Luego el samaritano “sacó dos denarios y los dio al mesonero, y le dijo: Cuídamelo” (Lucas 10:35). Como Iglesia estamos agradecidos de colaborar con otros “mesoneros” u organizaciones como Catholic Relief Services [Servicios de Ayuda Católica], UNICEF y la Cruz Roja o la Media Luna Roja, que nos ayudan en nuestras labores humanitarias. Estamos igualmente agradecidos por sus “dos denarios” o dos euros, dos pesos o dos chelines, que están aligerando la carga que demasiadas personas en todo el mundo tienen que soportar. Es poco probable que lleguen a conocer a los destinatarios de su tiempo, dólares o centavos, pero la compasión no requiere que los conozcamos; solo requiere que los amemos.
Gracias, presidente Russell M. Nelson, por recordarnos que “cuando amamos a Dios con todo el corazón, Él nos vuelve el corazón hacia el bienestar de otras personas” (“El segundo gran mandamiento”, Liahona, noviembre de 2019, pág. 97).
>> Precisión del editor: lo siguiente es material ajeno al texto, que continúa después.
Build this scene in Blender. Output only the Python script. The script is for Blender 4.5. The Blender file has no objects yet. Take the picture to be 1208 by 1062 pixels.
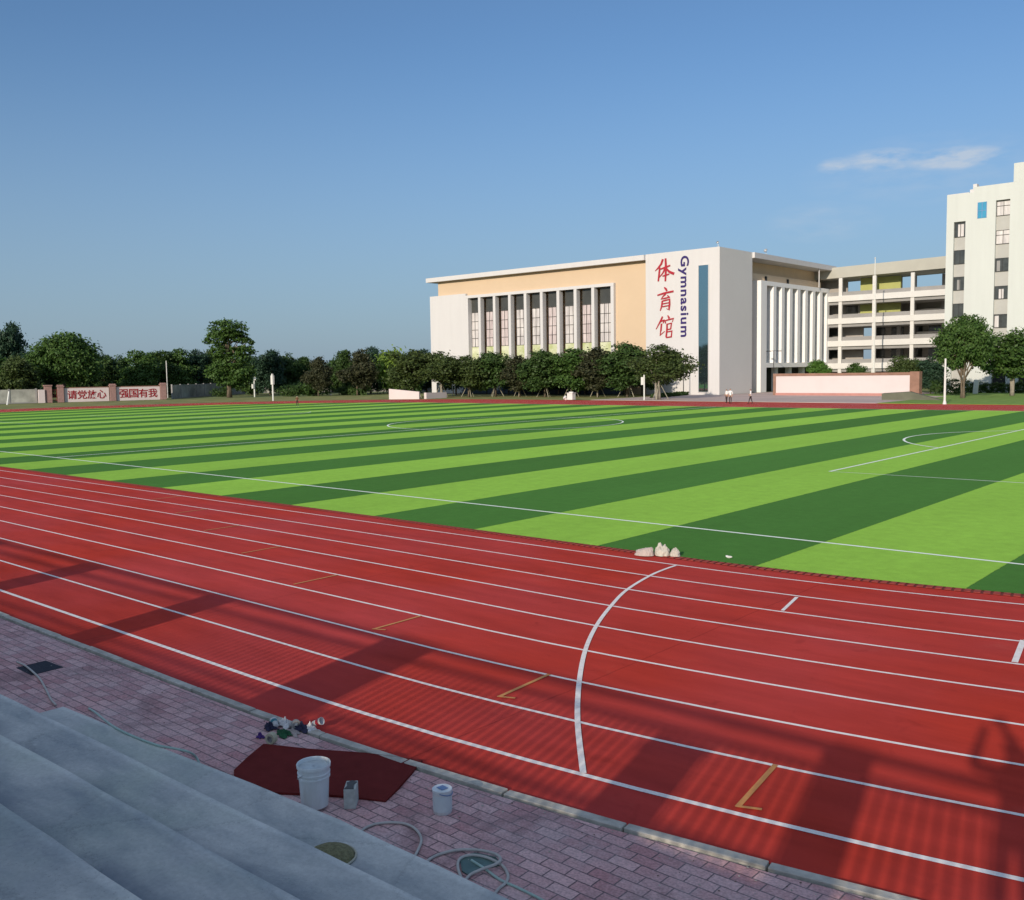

Testifico que cada uno de nosotros tendrá un aumento de gozo, paz, humildad y amor a medida que respondamos al llamado del presidente Nelson de volver el corazón hacia el bienestar de los demás y al ruego de José Smith de “alimentar al hambriento, vestir al desnudo, proveer para la viuda, secar las lágrimas del huérfano y consolar al afligido dondequiera que los encontremos, ya sea en esta Iglesia o en cualquier otra, o sin iglesia alguna de por medio” (“Editor’s Reply to a Letter from Richard Savary”, Times and Seasons, 15 de marzo de 1842, pág. 732).
En todos esos meses encontramos a los hambrientos y a los afligidos en una llanura seca y polvorienta, y fuimos testigos de sus ojos que suplicaban ayuda. A nuestra manera, nos conmovimos en espíritu y nos turbamos (véase Juan 11:33) y sin embargo, esos sentimientos fueron aplacados al ver la compasión de los miembros de la Iglesia en acción a medida que se alimentó a los hambrientos, se proveyó para las viudas y se consoló a los afligidos y se secaron sus lágrimas.
Que velemos siempre por el bienestar de los demás y demostremos en palabras y en hechos que estamos “dispuestos a llevar las cargas los unos de los otros” (Mosíah 18:8), a “sanar a los quebrantados de corazón” (Doctrina y Convenios 138:42) y a cumplir el segundo gran mandamiento de Cristo: “Amarás a tu prójimo” (Marcos 12:31). En el nombre de Jesucristo. Amén.